Pensava que a energia da morte que estacionara sobre o Brasil ia começar a se dissipar a partir da derrocada de Jair Bolsonaro, o “mito”. Enganei-me: ela permanece aí, vívida, inclusive nos discursos de parte da turma que ascendeu ao poder em janeiro. Se ficasse apenas no plano retórico, beleza. O problema é que os assassinos seguem na ativa, produzindo cadáveres que se convertem em números numa estratosférica contabilidade macabra.

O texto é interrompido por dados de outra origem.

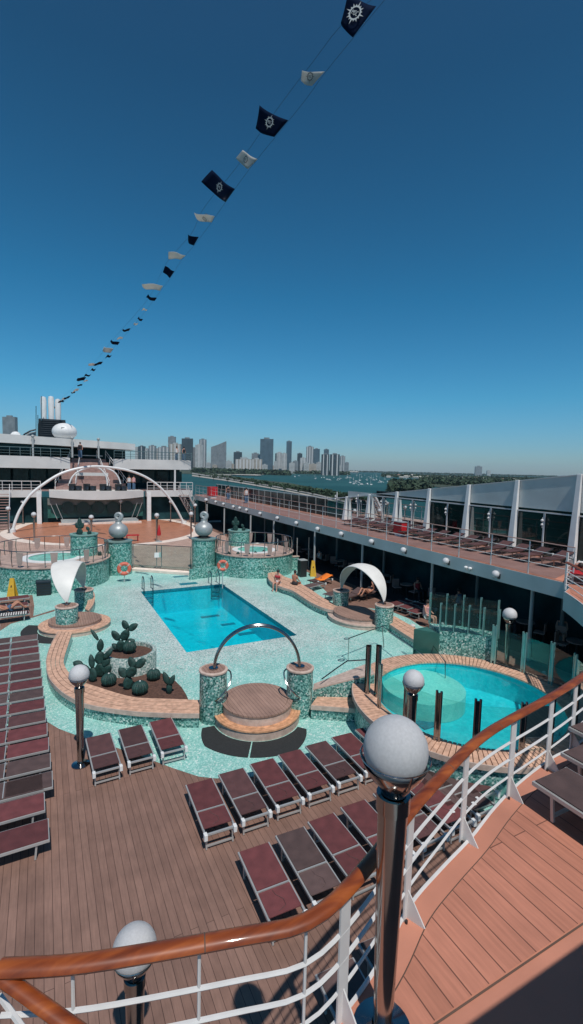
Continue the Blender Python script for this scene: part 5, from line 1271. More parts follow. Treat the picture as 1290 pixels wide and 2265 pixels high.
# ================================================================= PEOPLE
def person(loc,rz,label,J,skinm=skin,hairm=hair_d,clothes=(),sc=1.,group=None):
    """J: dict of joint name -> (x,y,z) relative to loc; +Y is where the person faces"""
    rt=empty('person',loc,label,'person',group,rz=rz); rt.scale=(sc,sc,sc)
    order=['pelvis','waist','chest','neck','head','shL','elL','haL','shR','elR','haR','hipL','knL','ftL','toL','hipR','knR','ftR','toR']
    rad=dict(pelvis=(.13,.11),waist=(.115,.09),chest=(.15,.11),neck=(.05,.05),head=(.085,.1),shL=(.06,.06),elL=(.042,.042),haL=(.03,.03),hipL=(.085,.085),knL=(.058,.058),ftL=(.038,.038),toL=(.032,.028))
    for k in ('sh','el','ha','hip','kn','ft','to'): rad[k+'R']=rad[k+'L']
    E_=[('pelvis','waist'),('waist','chest'),('chest','neck'),('neck','head'),('chest','shL'),('shL','elL'),('elL','haL'),('chest','shR'),('shR','elR'),('elR','haR'),('pelvis','hipL'),('hipL','knL'),('knL','ftL'),('ftL','toL'),('pelvis','hipR'),('hipR','knR'),('knR','ftR'),('ftR','toR')]
    me=bpy.data.meshes.new('body'); me.from_pydata([J[k] for k in order],[(order.index(a),order.index(b)) for a,b in E_],[]); me.materials.append(skinm)
    o=bpy.data.objects.new('body',me); COL.objects.link(o); o.parent=rt
    md=o.modifiers.new('skin','SKIN'); md.use_smooth_shade=True
    if me.skin_vertices:
        for i,k in enumerate(order): me.skin_vertices[0].data[i].radius=rad[k]
        me.skin_vertices[0].data[0].use_root=True
    s=o.modifiers.new('sub','SUBSURF'); s.levels=1; s.render_levels=1
    h=Vector(J['head']); n_=Vector(J['neck']); ax_=(h-n_).normalized()
    MB().ball(tuple(h+ax_*.05+Vector((0,-.025,0))),.098,1.1,12,9).build('hair',hairm,rt,smooth=True,local=True)
    for nm_,js,rr,mt in clothes:
        m=MB(); pts=[Vector(J[j]) if isinstance(j,str) else Vector(j) for j in js]; m.tube(smooth_line(pts,3),rr,10,rs=None); m.build(nm_,mt,rt,smooth=True,local=True)
    return rt
def mirror(J):
    for k in list(J):
        if k.endswith('L') and k[:-1]+'R' not in J: x,y,z=J[k]; J[k[:-1]+'R']=(-x,y,z)
    return J
SIT=mirror(dict(pelvis=(0,0,.10),waist=(0,-.02,.28),chest=(0,0,.48),neck=(0,.02,.62),head=(0,.05,.76),shL=(.17,0,.56),elL=(.22,.08,.32),haL=(.17,.30,.22),hipL=(.1,.06,.09),knL=(.12,.44,.12),ftL=(.12,.46,-.30),toL=(.12,.58,-.36)))
STAND=mirror(dict(pelvis=(0,0,.88),waist=(0,0,1.05),chest=(0,0,1.27),neck=(0,0,1.43),head=(0,.02,1.56),shL=(.18,0,1.38),elL=(.23,-.02,1.1),haL=(.22,.06,.85),hipL=(.09,0,.82),knL=(.10,.03,.46),ftL=(.10,0,.06),toL=(.11,.14,.03)))
LIE=mirror(dict(pelvis=(0,0,.1),waist=(0,-.17,.13),chest=(0,-.36,.22),neck=(0,-.50,.33),head=(0,-.60,.43),shL=(.17,-.42,.24),elL=(.27,-.22,.14),haL=(.2,-.02,.16),hipL=(.09,.05,.1),knL=(.12,.38,.38),ftL=(.10,.66,.06),toL=(.10,.78,.09)))
LIEF=mirror(dict(pelvis=(0,0,.1),waist=(0,-.17,.12),chest=(0,-.36,.14),neck=(0,-.52,.16),head=(0,-.64,.18),shL=(.17,-.42,.14),elL=(.27,-.25,.1),haL=(.22,-.02,.1),hipL=(.09,.05,.1),knL=(.11,.45,.12),ftL=(.10,.85,.07),toL=(.10,.92,.12)))
p=at(620,1292,.4); J=dict(SIT); J['knR']=(-.10,.42,.16); J['elL']=(.26,-.05,.34); J['haL']=(.26,-.12,.08)
person((p.x-.1,p.y+.1,.4),R(130),'bather in a red bikini top sitting on the curved bench by the pool',J,skinm=skin2,clothes=(('bikini_top',[(-.16,.03,.47),(0,.06,.45),(.16,.03,.47)],.085,cloth_r),('towel_wrap',['hipL','pelvis','hipR'],.145,cloth_w)))
p=at(651,1296,.4); person((p.x+.15,p.y+.25,.4),R(-65),'sunburnt bather seen from behind sitting with dark shorts on the curved bench',SIT,skinm=skin,clothes=(('shorts',[(-.12,.12,.09),'pelvis',(.12,.12,.09)],.15,cloth_k),('sunglasses_strap',[(-.09,.1,.8),(0,.13,.8),(.09,.1,.8)],.02,cloth_w)))
p=at(812,1312,.42); J=dict(LIE); J['elR']=(-.2,-.25,.55); J['haR']=(-.05,-.35,.68)
person((p.x,p.y,.38),R(108),'tanned woman sunbathing with raised knees behind the white arched canopy',J,skinm=skin,clothes=(('bikini_bottom',['hipL','pelvis','hipR'],.125,cloth_k),('bikini_top',[(-.14,-.34,.27),(.14,-.34,.27)],.10,cloth_k)))
p=at(20,1350,.38); person((p.x,p.y,.38),R(-80),'sunbather with raised knees on the striped towel at the left edge',LIE,skinm=skin,clothes=(('swim_shorts',[(-.12,.1,.12),'pelvis',(.12,.1,.12)],.14,cloth_b),))
p=at(942,1385,0); person((p.x,p.y,.42),R(200),'person in a pale pink top sitting by the glass fence with a maroon cover',SIT,skinm=skin2,clothes=(('shirt',[(0,0,.12),'waist','chest',(0,.02,.56)],.17,cloth_p),('shorts',[(-.12,.1,.1),'pelvis',(.12,.1,.1)],.14,cloth_w)))
q=copy_tree(LP,(p.x,p.y-.9,0),R(200),'lounger under the person in the pink top beside the glass fence'); q['group']='loungers near the glass fence'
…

Mais estarrecedor é perceber que a matança – particularmente aquela protagonizada pelas polícias – é objeto de entusiasmadas manifestações de apoio de muita gente. Inclua-se aí parte dos mais pobres, que padecem sob a violência das facções em favelas e periferias e sob a truculência das polícias em suas frequentes incursões.
Governantes em pânico, por sua vez, redobram a aposta na violência para conter a violência: mais armamento, mais munição, mais viatura, mais policiais nas ruas para produzir mais cadáveres. Como se sabe, a fórmula não vem dando certo. O problema é que não se pensam alternativas ao populismo policialesco. Quem tenta fazê-lo é hostilizado, tachado de protetor de bandido.
No noticiário, prevalece o viés do pânico, do terror, do medo, da guerra civil. “É preciso exterminar os criminosos”, berram alguns, histéricos. Não falta quem defenda decapitações e amputações de delinquentes, invocando leis de bárbaros países orientais ou da própria bíblia.
Ao largo de tudo isso, o crime se organiza e estende seus tentáculos, país afora, de maneira inédita. A infinidade de facções condensa-se, passando a orbitar em torno do Comando Vermelho (CV) e do Primeiro Comando da Capital (PCC). Porém, mais assustadoras que as facções são as milícias que silenciosamente ganham força e, aos poucos, vão convertendo o Brasil num Estado a serviço do crime.
Há quem teime em ignorar o cenário, fingir que não existe. A estratégia não vai adiantar. Caso não se pensem soluções sustentáveis e duradouras para conter a violência, ninguém escapará ileso. É bom ressaltar: ninguém.